Галлиени, возвратившийся в Париж в тот же вечер, узнал от Мильерана, что вся военная и гражданская власть в жемчужине европейских городов, подвергшегося угрозе осады, переходит в его руки. «Я останусь один», если не считать префекта Сены и префекта полиции, на которого в своей деятельности должен был опираться военный губернатор и который, как выяснил Галлиени, приступил к исполнению своих обязанностей не более часа тому назад. Прежний префект, Эннион, узнав об отъезде правительства, наотрез отказался оставаться в городе. Получив официальное распоряжение, что префекту надлежит быть в городе во время осады, он подал в отставку «по причине плохого здоровья». Для Галлиени отъезд правительства означал по меньшей мере одно преимущество — прекратили свою болтовню проповедники идеи открытого города: они лишились юридического оправдания, и военный губернатор мог теперь беспрепятственно заниматься вопросами обороны столицы. Он «предпочёл бы обойтись без министров», однако «одному или двоим из них следовало бы для приличия остаться в столице». Вряд ли это справедливо по отношению к тем, кто не хотел покидать осаждённый город, но Галлиени испытывал безграничное презрение ко всем политикам без исключения.
Полагая, что немцы подойдут к воротам города через два дня, Галлиени и его штаб всю ночь не спали, разрабатывая «диспозиции, чтобы дать бой севернее города, между Понтуазом и рекой Урк», то есть на фронте протяжённостью в 45 миль. Река Урк — небольшой приток Марны, впадающий в неё восточнее Парижа.
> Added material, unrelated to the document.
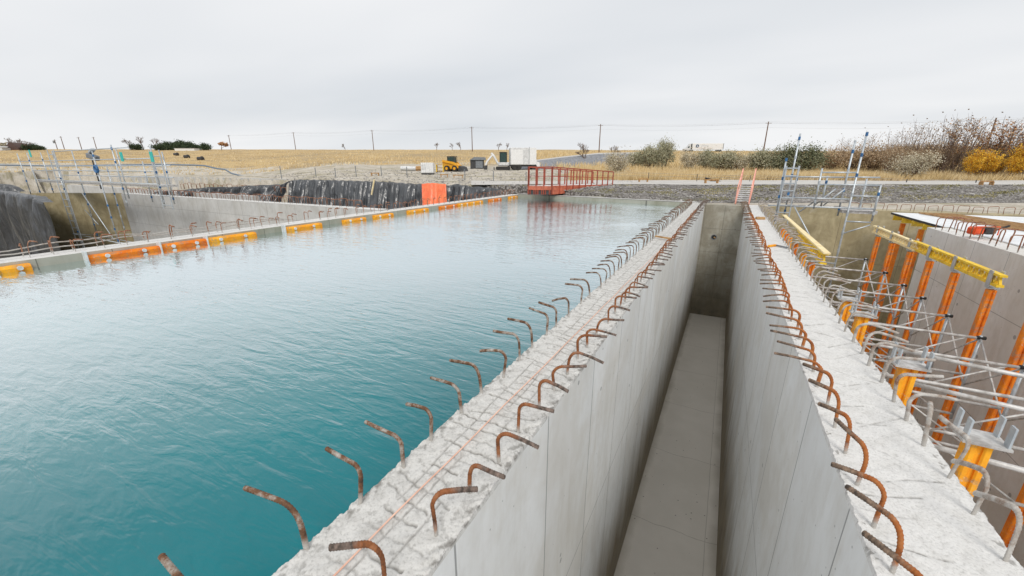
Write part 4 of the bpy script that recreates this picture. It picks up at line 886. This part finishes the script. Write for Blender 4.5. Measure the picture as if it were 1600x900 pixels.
# caged tank, portable shed, debris
p = place(669, 275, 52); IB = empty('water_container', p, YAW + .05, 'white square liquid container with grey sticker on a pallet', 'container')
L_(MB().box((0, 0, .78), (1.55, 1.1, 1.22), 0, 0, .04), 'tank', M['white'], IB); L_(MB().box((0, 0, .07), (1.5, 1.1, .14)), 'pallet', M['dark'], IB); L_(MB().box((-.42, -.556, .85), (.55, .01, .6)), 'sticker', M['offwhite'], IB)
for k in range(7):
    L_(MB().beam((-.75 + k * .25, -.57, .15), (-.75 + k * .25, -.57, 1.4), .02, .02), 'cage_bar', M['galv'], IB)
p = place(688, 270, 56); CR = empty('yellow_crate', p, YAW, 'yellow brown slatted frame beside the skid steer', 'crate')
for z in (.15, .55, .95): L_(MB().box((0, 0, z), (1.0, .7, .09)), 'slat', M['wood'], CR)
for x in (-.45, .45): L_(MB().box((x, 0, .5), (.09, .75, 1.0)), 'upright', M['yellow'], CR)
p = place(746, 263, 66); SH = empty('tool_shed', p, YAW, 'low dark grey shed with pale sheet roof beyond the loader', 'shed')
L_(MB().box((0, 0, .65), (2.1, 1.4, 1.3)), 'body', M['dark'], SH); L_(MB().box((.35, -.72, .65), (1.1, .04, 1.1)), 'panel', M['grey'], SH); L_(MB().poly([(-1.15, -.9, 1.3), (-.4, -.9, 1.75), (1.3, -.9, 1.7), (1.35, -.9, 1.3)], (0, 1.7, 0)), 'roof', M['grey'], SH)
p = place(648, 268, 60); DB = empty('debris_pile', p, YAW, 'low pile of pale rolls and rusty scrap in the yard', 'pile')
L_(MB().cyl((-2.0, 0, .35), (.3, .2, .3), .32, 10), 'roll', M['offwhite'], DB); L_(MB().cyl((.2, .2, .3), (1.0, .1, .35), .35, 7), 'scrap', M['wood'], DB)
for i, (px, py, q, w_) in enumerate([(586, 272.5, 48, 1.0), (694, 275, 46, .9), (716, 276, 46, 1.2), (1005, 284, 36, .9), (1111, 288, 33, 1.2), (1535, 305, 31, 1.0)]):
    p = place(px, py, q); e_ = empty('sawhorse', p, YAW, f'low wooden barrier rail beside the road, {ordinal(i + 1)} from the left', 'barrier', 'low wooden rails beside the yard and road')
    L_(MB().box((0, 0, .3), (w_, .06, .1)), 'rail', M['wood'], e_); 
    for x in (-w_ * .4, w_ * .4): L_(MB().box((x, 0, .14), (.06, .3, .28)), 'foot', M['wood'], e_)
a = gq(1102, 279, 38.5); b = gq(1130, 286, 37.5); tag(MB().cyl(a, b, .11, 10).build('black_pipe', M['black'], smooth=True), 'short black pipe tilted at the edge of the gravel road', 'pipe')
# hose along the left mound
P = [gq(x, y, 62) for x, y in [(-60, 257), (0, 258), (90, 259.5), (245, 257), (300, 258), (320, 259), (340, 263.5), (352, 265), (362, 271), (378, 275), (392, 277)]]
tag(MB().tube([p for p in P], .11, 7).build('hose', M['pipe'], smooth=True), 'long blue grey hose lying over the sandy mound at left', 'hose')
# red generator on the deck
a = gz(1531, 366, .1); GN = empty('generator', a.tolist(), .4, 'small red orange machine with black parts on the pale deck', 'machine')
L_(MB().box((-.14, 0, .1), (.26, .25, .2), 0, 0, .04), 'housing', M['redplastic'], GN); L_(MB().box((.14, 0, .1), (.26, .3, .18), 0, 0, .04), 'engine', M['dark'], GN); L_(MB().tube([(-.28, -.15, 0), (-.28, -.15, .22), (.28, -.15, .22), (.28, -.15, 0)], .014, 6), 'frame', M['redplastic'], GN); L_(MB().beam((.3, 0, .1), (.75, .1, .22), .04, .04), 'handle', M['black'], GN)

# fence posts
fp = [(437, 259.5, 271, 50), (492, 262, 274, 48), (523, 262.5, 274, 47), (555, 259, 272, 47), (595, 260, 272, 46), (635, 260.5, 274, 44), (726, 264, 277, 42), (771, 267, 279, 40), (822, 268, 281, 39), (1014, 269.5, 286.5, 40), (1090, 272, 290, 38), (1173, 274, 292, 37), (1322, 276, 297, 36), (1417.5, 280, 304, 35), (1526, 281, 306.5, 34)]
prev = None; wires = MB()
for i, (px, ya, yb, q) in enumerate(fp):
    a = gq(px, ya, q); z0 = float(H(a[0], a[1], False))
    side = 'yard' if px < 900 else 'road'
    e_ = MB(); e_.beam((a[0], a[1], z0 - .1), a, .07, .05); tag(e_.build('fence_post', M['dark' if px > 900 else 'grey']), f'thin steel fence post beside the {side}, {ordinal(i + 1)} from the left', 'fence post', 'thin steel fence posts beyond the tank')
    if prev is not None and px > 1000:
        for f_ in (.93, .6): wires.cyl((prev[0], prev[1], prev[3] + (prev[2] - prev[3]) * f_), (a[0], a[1], z0 + (a[2] - z0) * f_), .008, 4)
    prev = (a[0], a[1], a[2], z0)
tag(wires.build('fence_wire', M['wire']), 'thin wires strung between the fence posts beside the road', 'wire')

# highway truck
p = gq(1098, 237.5, 214); TR = empty('semi_truck', (float(p[0]), float(p[1]), float(p[2])), YAW, 'white semi truck with round blue emblem driving on the far highway', 'truck')
L_(MB().box((1.7, 0, 2.65), (15.8, 2.6, 2.9), 0, 0, .08), 'trailer', M['white'], TR); L_(MB().box((1.7, -1.31, 1.35), (15.6, .04, .35)), 'side_skirt', M['white'], TR)
L_(MB().box((9.55, -.01, 2.65), (.3, 2.66, 2.95)), 'rear_frame', M['grey'], TR)
e_ = MB(); e_.tube([(-3.7 + .62 * math.cos(t_), -1.34, 2.85 + .55 * math.sin(t_)) for t_ in np.linspace(0, 2 * PI, 21)], .22, 5, False); L_(e_, 'emblem', M['navy'], TR)
for k, (x, w_) in enumerate([(-1.4, .5), (-.7, .6), (.1, .5), (.8, .6), (1.6, .5)]): L_(MB().box((x, -1.32, 2.95), (w_, .03, .22)), 'lettering', M['greyletter'], TR)
for k in range(3): L_(MB().box((-2.5 + k * 2.6, -1.32, 1.85), (1.8, .03, .09)), 'stripe', M['coral'], TR)
L_(MB().poly([(-9.9, -1.2, .6), (-10.1, -1.2, 1.5), (-8.7, -1.2, 1.9), (-8.0, -1.2, 2.9), (-7.3, -1.2, 3.9), (-6.9, -1.2, 3.9), (-6.9, -1.2, .6)], (0, 2.4, 0)), 'cab', M['offwhite'], TR)
L_(MB().poly([(-8.6, -1.23, 1.95), (-8.0, -1.23, 2.8), (-7.6, -1.23, 2.8), (-7.6, -1.23, 1.95)], (0, .03, 0)), 'window', M['glass'], TR); L_(MB().box((-6.6, 0, 2.6), (.5, 1.9, 2.6)), 'exhaust', M['dark'], TR)
for x in (-9.2, -7.0, -5.9, 7.2, 8.5):
    for y_0 in (-1.0, 1.0): L_(MB().cyl((x, y_0 - .25, .5), (x, y_0 + .25, .5), .5, 14), 'wheel', M['black'], TR)

# utility poles
poles = [(85, 218, 235, 262, 'short'), (94.5, 213, 236, 262, ''), (122, 214, 236, 262, ''), (145.5, 214, 236, 262, ''), (357, 211, 234, 265, ''), (458, 206.5, 233, 262, ''), (581, 203, 233, 232, ''), (737, 198, 233, 196, ''), (938.5, 194, 234, 168, ''), (1201, 190, 237, 142, ''), (1557, 184, 236, 118, ''), (1586, 199, 238, 108, '')]
tops = []
pw = ['with bulky transformer', 'second from left', 'third from left', 'beyond the light tower', 'beside the orange tree', 'above the sandy yard', 'left of the orange tarp', 'above the yellow loader', 'behind the red bridge', 'right of the far truck', 'taller of the two at the right', 'at the right edge, lower than its neighbour']
for i, (px, ya, yb, q, k) in enumerate(poles):
    a = gq(px, ya, q); z0 = float(H(a[0], a[1], False)) - .3; hgt_ = a[2] - z0
    e_ = empty('utility_pole', (float(a[0]), float(a[1]), z0), YAW, f'brown wooden utility pole on the skyline, {pw[i]}', 'utility pole', 'utility poles along the horizon')
    L_(MB().tube([(0, 0, 0), (0, 0, hgt_)], [.21, .15], 8), 'shaft', M['pole'], e_)
    w_ = 3.4 if i in (11,) else 2.0; zc_ = hgt_ - (1.6 if i == 10 else .5)
    L_(MB().box((0, -.15, zc_), (w_ if i < 10 or i == 11 else 3.6, .12, .14)), 'crossarm', M['pole'], e_)
    if i == 10: L_(MB().box((0, -.15, zc_ + .9), (1.4, .12, .12)), 'crossarm', M['pole'], e_)
    if i == 0: L_(MB().box((-.5, -.2, hgt_ - 1.5), (1.1, .5, 1.4)), 'transformer', M['grey'], e_)
    tops.append((a, i))
for i in range(4, 11):
    a = tops[i][0]; b = tops[i + 1][0] if i < 10 else tops[10][0] + (tops[10][0] - tops[9][0]) * .7
    e_ = MB()
    for k, (dx, dz) in enumerate(((-.9, -.4), (.0, 0), (.9, -.4), (0, -1.8))):
        a2 = a + np.array([RT[0] * dx, RT[1] * dx, dz]); b2 = b + np.array([RT[0] * dx, RT[1] * dx, dz]); L0 = np.linalg.norm(b2 - a2)
        e_.tube([a2 + (b2 - a2) * t_ + np.array([0, 0, -4 * t_ * (1 - t_) * L0 * .012]) for t_ in np.linspace(0, 1, 13)], .012, 4)
    tag(e_.build('power_line', M['wire']), f'thin overhead power lines, {ordinal(i - 3)} span from the left across the sky', 'power line', 'overhead power line spans')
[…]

В тот же вечер в главный штаб поступила информация, которая могла бы избавить правительство от необходимости бежать из столицы. Днём капитану Фагальду, офицеру разведки 5‑й армии, принесли портфель, принадлежавший германскому кавалерийскому офицеру из армии Клука. Автомобиль, в котором ехал этот офицер, обстрелял французский патруль. В портфеле убитого немца нашли различные документы, в том числе запачканную кровью карту, где для каждого корпуса Клука были указаны направления движения и пункты, которые должны быть достигнуты в конце каждого дневного перехода. Как следовало из обозначений на карте, вся армия двигалась в юго-восточном направлении от Уазы к Урку.